* PROBLEM DETAILS
Reproduce only the top of the records, down to and including the line containing "return (r[0],r[1],r[2],1.0)".

==============================

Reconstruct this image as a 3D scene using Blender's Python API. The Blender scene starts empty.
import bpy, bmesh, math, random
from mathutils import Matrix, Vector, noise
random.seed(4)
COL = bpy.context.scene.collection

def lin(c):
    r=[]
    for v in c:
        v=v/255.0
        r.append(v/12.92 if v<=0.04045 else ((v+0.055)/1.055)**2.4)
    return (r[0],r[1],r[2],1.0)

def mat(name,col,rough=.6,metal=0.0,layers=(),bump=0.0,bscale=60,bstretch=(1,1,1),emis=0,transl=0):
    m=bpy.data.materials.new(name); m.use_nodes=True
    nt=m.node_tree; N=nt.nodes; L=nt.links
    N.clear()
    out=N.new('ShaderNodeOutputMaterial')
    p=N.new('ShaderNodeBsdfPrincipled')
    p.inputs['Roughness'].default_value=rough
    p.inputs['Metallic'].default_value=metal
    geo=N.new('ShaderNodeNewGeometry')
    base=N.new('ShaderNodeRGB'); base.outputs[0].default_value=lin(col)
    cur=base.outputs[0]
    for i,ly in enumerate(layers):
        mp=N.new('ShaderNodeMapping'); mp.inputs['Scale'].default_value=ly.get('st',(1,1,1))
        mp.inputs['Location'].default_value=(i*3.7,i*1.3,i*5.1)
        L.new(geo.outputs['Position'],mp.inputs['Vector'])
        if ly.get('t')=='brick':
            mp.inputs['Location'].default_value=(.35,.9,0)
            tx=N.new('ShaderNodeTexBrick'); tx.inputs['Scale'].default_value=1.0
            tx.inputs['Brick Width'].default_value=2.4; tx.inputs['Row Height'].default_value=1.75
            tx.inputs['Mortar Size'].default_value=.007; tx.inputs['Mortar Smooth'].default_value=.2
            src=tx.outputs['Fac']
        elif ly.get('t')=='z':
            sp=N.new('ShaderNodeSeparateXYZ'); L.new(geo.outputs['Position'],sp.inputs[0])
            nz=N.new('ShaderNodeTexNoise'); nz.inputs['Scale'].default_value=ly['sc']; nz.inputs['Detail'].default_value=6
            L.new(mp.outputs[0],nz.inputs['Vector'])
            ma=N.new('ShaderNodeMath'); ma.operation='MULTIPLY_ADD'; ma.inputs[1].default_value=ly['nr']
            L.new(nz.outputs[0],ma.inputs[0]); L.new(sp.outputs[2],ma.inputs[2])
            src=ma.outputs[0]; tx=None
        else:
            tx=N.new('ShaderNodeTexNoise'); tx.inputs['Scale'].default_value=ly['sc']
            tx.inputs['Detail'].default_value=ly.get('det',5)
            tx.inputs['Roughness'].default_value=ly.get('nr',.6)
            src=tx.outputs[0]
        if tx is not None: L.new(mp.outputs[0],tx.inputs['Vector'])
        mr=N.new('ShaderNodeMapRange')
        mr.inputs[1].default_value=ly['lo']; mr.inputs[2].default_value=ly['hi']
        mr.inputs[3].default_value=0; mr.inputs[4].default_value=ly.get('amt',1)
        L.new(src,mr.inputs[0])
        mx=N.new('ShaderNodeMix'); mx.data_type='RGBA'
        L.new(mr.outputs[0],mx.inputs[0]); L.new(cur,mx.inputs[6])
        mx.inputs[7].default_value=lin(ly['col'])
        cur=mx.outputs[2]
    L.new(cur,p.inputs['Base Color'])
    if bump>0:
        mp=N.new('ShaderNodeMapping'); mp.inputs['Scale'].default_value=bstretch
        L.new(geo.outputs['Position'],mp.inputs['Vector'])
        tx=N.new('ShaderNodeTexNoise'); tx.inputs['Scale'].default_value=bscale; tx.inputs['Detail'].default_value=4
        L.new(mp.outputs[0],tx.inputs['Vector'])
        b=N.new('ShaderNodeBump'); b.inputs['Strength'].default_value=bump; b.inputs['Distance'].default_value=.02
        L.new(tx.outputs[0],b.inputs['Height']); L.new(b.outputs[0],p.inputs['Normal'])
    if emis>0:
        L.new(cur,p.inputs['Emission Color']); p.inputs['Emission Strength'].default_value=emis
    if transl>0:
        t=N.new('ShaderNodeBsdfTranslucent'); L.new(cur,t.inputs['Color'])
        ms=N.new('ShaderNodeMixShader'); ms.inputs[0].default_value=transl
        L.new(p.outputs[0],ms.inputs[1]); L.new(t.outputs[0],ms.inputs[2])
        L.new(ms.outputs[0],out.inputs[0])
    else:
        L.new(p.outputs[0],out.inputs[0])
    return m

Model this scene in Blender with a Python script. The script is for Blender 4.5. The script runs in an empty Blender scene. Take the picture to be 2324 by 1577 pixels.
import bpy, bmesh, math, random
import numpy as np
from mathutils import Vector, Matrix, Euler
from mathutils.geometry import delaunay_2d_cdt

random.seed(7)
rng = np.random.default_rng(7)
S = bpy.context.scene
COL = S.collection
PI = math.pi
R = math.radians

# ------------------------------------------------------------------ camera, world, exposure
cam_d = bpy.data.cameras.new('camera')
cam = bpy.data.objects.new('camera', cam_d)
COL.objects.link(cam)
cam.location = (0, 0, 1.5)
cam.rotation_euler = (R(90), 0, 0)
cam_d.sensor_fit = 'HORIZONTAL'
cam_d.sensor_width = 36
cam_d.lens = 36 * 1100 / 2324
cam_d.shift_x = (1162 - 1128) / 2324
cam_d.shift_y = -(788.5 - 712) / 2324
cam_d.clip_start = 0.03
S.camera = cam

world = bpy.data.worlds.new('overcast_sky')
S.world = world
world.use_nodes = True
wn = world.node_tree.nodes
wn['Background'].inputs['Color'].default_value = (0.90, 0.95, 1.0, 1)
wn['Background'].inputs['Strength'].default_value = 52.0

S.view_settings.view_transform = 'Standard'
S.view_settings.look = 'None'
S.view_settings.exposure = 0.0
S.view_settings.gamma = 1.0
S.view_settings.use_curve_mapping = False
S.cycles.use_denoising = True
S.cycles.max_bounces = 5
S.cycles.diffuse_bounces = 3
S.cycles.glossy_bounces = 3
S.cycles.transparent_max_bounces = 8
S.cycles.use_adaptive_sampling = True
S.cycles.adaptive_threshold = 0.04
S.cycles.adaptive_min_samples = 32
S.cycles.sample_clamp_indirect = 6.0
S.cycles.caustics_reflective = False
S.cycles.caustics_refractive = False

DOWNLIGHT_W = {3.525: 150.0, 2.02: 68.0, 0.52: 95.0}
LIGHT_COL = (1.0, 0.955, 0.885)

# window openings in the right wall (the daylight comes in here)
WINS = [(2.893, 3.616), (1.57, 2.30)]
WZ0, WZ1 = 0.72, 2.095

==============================

* RESPONSE TO THIS TASK
Reconstruct this image as a 3D scene using Blender's Python API. The Blender scene starts empty.
import bpy, bmesh, math, random
from mathutils import Matrix, Vector, noise
random.seed(4)
COL = bpy.context.scene.collection

def lin(c):
    r=[]
    for v in c:
        v=v/255.0
        r.append(v/12.92 if v<=0.04045 else ((v+0.055)/1.055)**2.4)
    return (r[0],r[1],r[2],1.0)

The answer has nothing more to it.